W kategorii powiatów mikołowski zajął 212 miejsce na 314 sklasyfikowanych. Generalnie trudno to nazwać dobrą pozycją, ale jest światełko w tunelu, bo w stosunku do poprzedniego zestawienia awansowaliśmy o dwadzieścia „oczek”. Przed nami jest wiele innych śląskich powiatów, jak choćby tarnogórski (68), raciborski (129), żywiecki (136), cieszyński (172) czy wodzisławski (183).
Sam Mikołów został ujęty w kategorii miasta powiatowe liczącej 267 pozycji. Złą wiadomością jest spadek o trzy miejsca w stosunku do ubiegłego roku. Natomiast dobra informacja jest naprawdę dobra. Mikołów zajmuje ósme miejsce w tym rankingu, najwyższe ze śląskich miast. Liczby nie kłamią. Mikołów może uchodzić za bogate miasto. Inną sprawą jest wykorzystanie tego potencjału przez władze miasta. To temat na odrębnym artykuł, bo w tym zajmujemy się statystyką, a nie publicystyką. Z kolei Łaziska Górne i Orzesze sklasyfikowano w kategorii miasta inne. Konkurencja jest silna, ponieważ w tym zestawieniu ujęto aż 606 jednostek administracyjnych. Na 83 miejscu uplasowały się Łaziska Górne. To nieźle, ale miasto zanotowało spadek aż o 30 pozycji. W połowie tabeli, na 301 miejscu uplasowało się Orzesze, które rok temu zaliczyło lepszy wynik (275).

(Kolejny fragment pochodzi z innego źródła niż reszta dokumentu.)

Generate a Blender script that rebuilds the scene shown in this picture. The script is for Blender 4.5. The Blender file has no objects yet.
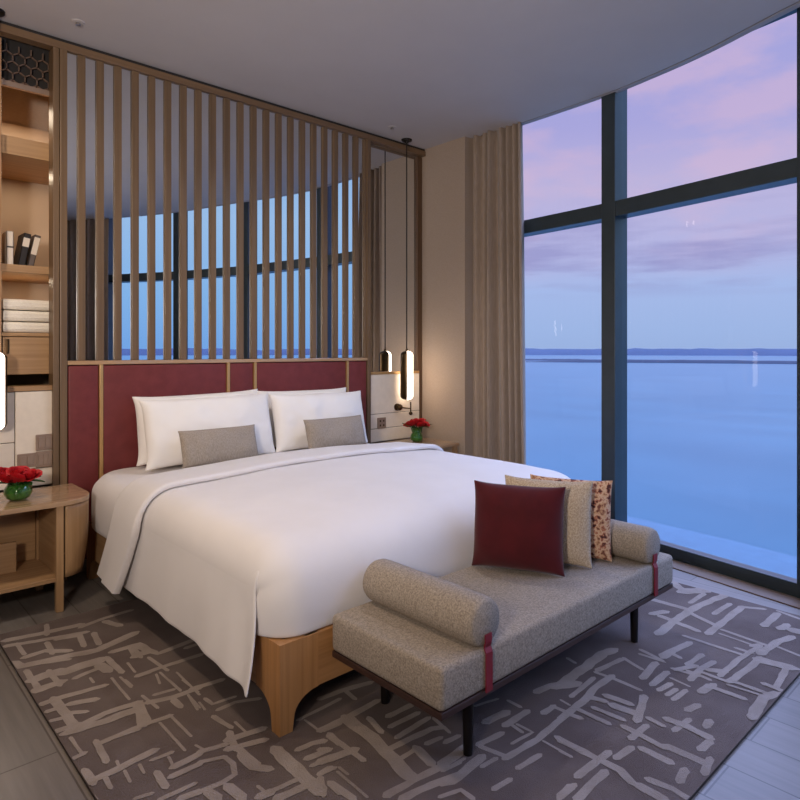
import bpy, bmesh, math, random
from mathutils import Vector, Matrix, noise
random.seed(7)
PI = math.pi
SC = bpy.context.scene
COL = SC.collection

# ------------------------------------------------------------------ colour / materials
def lin(c):
    c = c / 255.0
    return c / 12.92 if c <= 0.04045 else ((c + 0.055) / 1.055) ** 2.4
def rgb(r, g, b): return (lin(r), lin(g), lin(b), 1.0)

def newmat(name):
    m = bpy.data.materials.new(name); m.use_nodes = True
    nt = m.node_tree; nt.nodes.clear()
    out = nt.nodes.new('ShaderNodeOutputMaterial')
    return m, nt, out
def N(nt, t, **kw):
    n = nt.nodes.new(t)
    for k, v in kw.items():
        if k in ('noise_dimensions', 'operation', 'blend_type', 'data_type', 'bands_direction', 'wave_type', 'feature'): setattr(n, k, v)
        else: n.inputs[k].default_value = v
    return n
def L(nt, a, ao, b, bi): nt.links.new(a.outputs[ao], b.inputs[bi])

def mat(name, c1, c2=None, scale=(8, 8, 8), rough=0.5, metal=0.0, bump=0.0, bscale=None, detail=3.0, coat=0.0, sheen=0.0,
        spec=0.5, contrast=(0.35, 0.65), emit=None, estr=0.0):
    m, nt, out = newmat(name)
    p = N(nt, 'ShaderNodeBsdfPrincipled'); L(nt, p, 'BSDF', out, 'Surface')
    p.inputs['Roughness'].default_value = rough; p.inputs['Metallic'].default_value = metal
    p.inputs['Coat Weight'].default_value = coat; p.inputs['Sheen Weight'].default_value = sheen
    p.inputs['Specular IOR Level'].default_value = spec
    tc = N(nt, 'ShaderNodeTexCoord')
    mp = N(nt, 'ShaderNodeMapping'); mp.inputs['Scale'].default_value = scale
    L(nt, tc, 'Object', mp, 'Vector')
    nz = N(nt, 'ShaderNodeTexNoise', Scale=1.0, Detail=detail, Roughness=0.6); L(nt, mp, 'Vector', nz, 'Vector')
    cr = N(nt, 'ShaderNodeValToRGB')
    cr.color_ramp.elements[0].position = contrast[0]; cr.color_ramp.elements[1].position = contrast[1]
    cr.color_ramp.elements[0].color = c1; cr.color_ramp.elements[1].color = c2 or c1
    L(nt, nz, 'Fac', cr, 'Fac'); L(nt, cr, 'Color', p, 'Base Color')
    if bump:
        mp2 = N(nt, 'ShaderNodeMapping'); mp2.inputs['Scale'].default_value = bscale or scale
        L(nt, tc, 'Object', mp2, 'Vector')
        n2 = N(nt, 'ShaderNodeTexNoise', Scale=1.0, Detail=2.0); L(nt, mp2, 'Vector', n2, 'Vector')
        b = N(nt, 'ShaderNodeBump', Strength=bump, Distance=0.01); L(nt, n2, 'Fac', b, 'Height'); L(nt, b, 'Normal', p, 'Normal')
    if emit:
        p.inputs['Emission Color'].default_value = emit; p.inputs['Emission Strength'].default_value = estr
    return m
def woodmat(name, c1, c2, axis='x', rough=0.42, fine=90, coat=0.0):
    s = {'x': (2.2, fine, fine), 'y': (fine, 2.2, fine), 'z': (fine, fine, 2.2)}[axis]
    return mat(name, c1, c2, scale=tuple(v * .55 for v in s), rough=rough, bump=0.06, bscale=s, detail=6, coat=coat, contrast=(.3, .7))

M = {}
M['ceiling'] = mat('ceiling_paint', rgb(182, 176, 174), rgb(186, 180, 178), scale=(2, 2, 2), rough=.9)
M['soffit'] = mat('soffit_paint', rgb(160, 156, 158), rough=.8)
M['reveal'] = mat('gap_shade', rgb(40, 36, 34), rough=.8)  # near-black colour that paints the shade in gaps and behind the grille
M['wallpaper'] = mat('beige_wallcovering', rgb(160, 142, 126), rgb(170, 152, 136), scale=(60, 60, 400), rough=.75, bump=.05, bscale=(300, 300, 80))
M['niche'] = mat('niche_back', rgb(172, 152, 132), rough=.8)
M['wall'] = mat('room_wall', rgb(186, 170, 152), rough=.85)
M['wood_x'] = woodmat('oak_x', rgb(154, 118, 82), rgb(182, 146, 106), 'x')
M['wood_y'] = woodmat('oak_y', rgb(154, 118, 82), rgb(182, 146, 106), 'y')
M['wood_z'] = woodmat('oak_z', rgb(154, 118, 82), rgb(182, 146, 106), 'z')
M['bed_x'] = woodmat('bed_oak_x', rgb(158, 112, 66), rgb(188, 138, 88), 'x')
M['bed_z'] = woodmat('bed_oak_z', rgb(158, 112, 66), rgb(188, 138, 88), 'z')
M['top'] = woodmat('gloss_oak', rgb(168, 134, 100), rgb(186, 152, 118), 'x', rough=.15, coat=.5)
M['batten'] = woodmat('batten_wood', rgb(98, 77, 55), rgb(122, 97, 70), 'z', rough=.4)
M['beam'] = woodmat('beam_wood', rgb(104, 80, 56), rgb(126, 98, 70), 'x', rough=.5)
M['darkwood'] = woodmat('dark_wood', rgb(80, 56, 36), rgb(100, 72, 48), 'z', rough=.5)
M['leather'] = mat('oxblood_leather', rgb(106, 44, 44), rgb(116, 50, 50), scale=(14, 14, 14), rough=.5, bump=.06, bscale=(400, 400, 400), spec=.35)
M['brass'] = mat('brushed_brass', rgb(196, 154, 100), rgb(206, 166, 114), scale=(40, 40, 4), rough=.4, metal=.5)
M['bronze'] = mat('dark_bronze', rgb(70, 54, 36), rgb(86, 66, 44), rough=.35, metal=.9)
M['cream'] = mat('cream_leather_panel', rgb(226, 213, 196), rgb(232, 219, 202), scale=(20, 20, 20), rough=.55, bump=.04, bscale=(300, 300, 300))
M['seam'] = mat('panel_seam', rgb(90, 74, 60), rough=.8)
M['plate'] = mat('switch_plate', rgb(150, 128, 112), rgb(158, 136, 120), rough=.35, metal=.3)
M['sheet'] = mat('white_sheet', rgb(220, 215, 214), rgb(225, 220, 219), scale=(3, 3, 3), rough=.8, sheen=.2, bump=.08, bscale=(9, 9, 9))
M['pillow'] = mat('white_pillowcase', rgb(238, 233, 229), rgb(242, 238, 234), scale=(3, 3, 3), rough=.8, sheen=.2, bump=.12, bscale=(14, 14, 14))
M['lumbar'] = mat('taupe_linen', rgb(142, 130, 118), rgb(170, 158, 146), scale=(300, 300, 60), rough=.9, bump=.15, bscale=(500, 500, 500))
M['bench'] = mat('oatmeal_tweed', rgb(128, 116, 104), rgb(168, 156, 142), scale=(170, 170, 170), rough=.95, bump=.25, bscale=(330, 330, 330), detail=4)
M['burg'] = mat('burgundy_velvet', rgb(66, 8, 15), rgb(76, 11, 18), scale=(10, 10, 10), rough=.8, sheen=.2, spec=.2)
M['beige'] = mat('beige_boucle', rgb(164, 144, 122), rgb(200, 182, 158), scale=(160, 160, 160), rough=.95, bump=.5, bscale=(160, 160, 160))
M['strap'] = mat('red_strap', rgb(120, 20, 32), rgb(130, 26, 38), rough=.5)
M['black'] = mat('black_metal', rgb(26, 22, 22), rough=.4, metal=.4)
M['benchwood'] = mat('dark_stained_rail', rgb(52, 34, 30), rgb(62, 42, 36), scale=(3, 60, 60), rough=.4)
M['frame'] = mat('window_frame_metal', rgb(58, 68, 74), rgb(62, 72, 78), rough=.3, metal=.35)
M['curtain'] = mat('taupe_curtain', rgb(142, 124, 108), rgb(158, 140, 124), scale=(160, 160, 12), rough=.9, sheen=.2)
M['towel'] = mat('white_towel', rgb(232, 222, 206), rgb(240, 232, 218), scale=(120, 120, 120), rough=.95, bump=.3, bscale=(200, 200, 200))
M['bookw'] = mat('white_book_cover', rgb(214, 200, 184), rough=.6)
M['bookd'] = mat('dark_book_cover', rgb(38, 32, 30), rough=.5)
M['bookg'] = mat('grey_book_cover', rgb(96, 84, 78), rough=.5)
M['lattice'] = mat('bronze_lattice', rgb(120, 98, 84), rough=.5, metal=.3)
M['petal'] = mat('red_petal', rgb(176, 16, 26), rgb(206, 34, 44), scale=(30, 30, 30), rough=.6)
M['leaf'] = mat('green_leaf', rgb(24, 66, 28), rgb(40, 92, 38), scale=(30, 30, 30), rough=.5)
M['chrome'] = mat('satin_chrome', rgb(190, 186, 182), rough=.3, metal=.9)
M['rug'] = mat('rug_ground', rgb(100, 88, 84), rgb(114, 102, 98), scale=(3, 3, 3), rough=1.0, bump=.5, bscale=(260, 260, 260), spec=.1)
M['rugs'] = mat('rug_stroke', rgb(148, 136, 128), rgb(162, 150, 142), scale=(9, 9, 9), rough=1.0, bump=.5, bscale=(260, 260, 260), spec=.1)
M['rugedge'] = mat('rug_edge', rgb(56, 46, 42), rough=1.0)
M['sill'] = woodmat('sill_wood', rgb(90, 64, 38), rgb(102, 74, 46), 'y', rough=.5)
M['diff'] = mat('lamp_diffuser', rgb(250, 240, 225), emit=rgb(255, 234, 212), estr=6.5)
M['ledge'] = mat('concrete_ledge', rgb(40, 84, 108), rgb(46, 90, 114), rough=.5)
M['land'] = mat('hazy_land', rgb(42, 54, 76), rgb(50, 62, 84), scale=(.002, .002, .01), rough=1)  # air haze of the distance is put into this bluish base colour
M['land2'] = mat('near_land', rgb(26, 34, 50), rgb(32, 40, 58), scale=(.004, .004, .01), rough=1)
M['whitebox'] = mat('pale_building', rgb(240, 236, 226), rough=.7)

def patterned():
    m, nt, out = newmat('leaf_print_fabric')
    p = N(nt, 'ShaderNodeBsdfPrincipled', Roughness=.9); L(nt, p, 'BSDF', out, 'Surface')
    tc = N(nt, 'ShaderNodeTexCoord')
    v = N(nt, 'ShaderNodeTexNoise', Scale=38.0, Detail=3.0); L(nt, tc, 'Object', v, 'Vector')
    cr = N(nt, 'ShaderNodeValToRGB'); e = cr.color_ramp.elements
    e[0].position = .36; e[0].color = rgb(70, 34, 30); e[1].position = .43; e[1].color = rgb(168, 104, 78)
    for pos, c in ((.5, rgb(206, 176, 146)), (.58, rgb(190, 146, 110)), (.66, rgb(112, 62, 50))):
        k = e.new(pos); k.color = c
    L(nt, v, 'Fac', cr, 'Fac'); L(nt, cr, 'Color', p, 'Base Color')
    return m
M['print'] = patterned()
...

Najliczniejsza kategoria gminy wiejskie - liczy 1537 jednostek samorządowych. Ornontowice zajmują bardzo dobre 51 miejsce i pną się w górę, bo w roku ubiegłym wylądowały na 75 pozycji. Awansowały też Wyry. W bieżącym zestawieniu zajmują 158 miejsce, a poprzednio 197.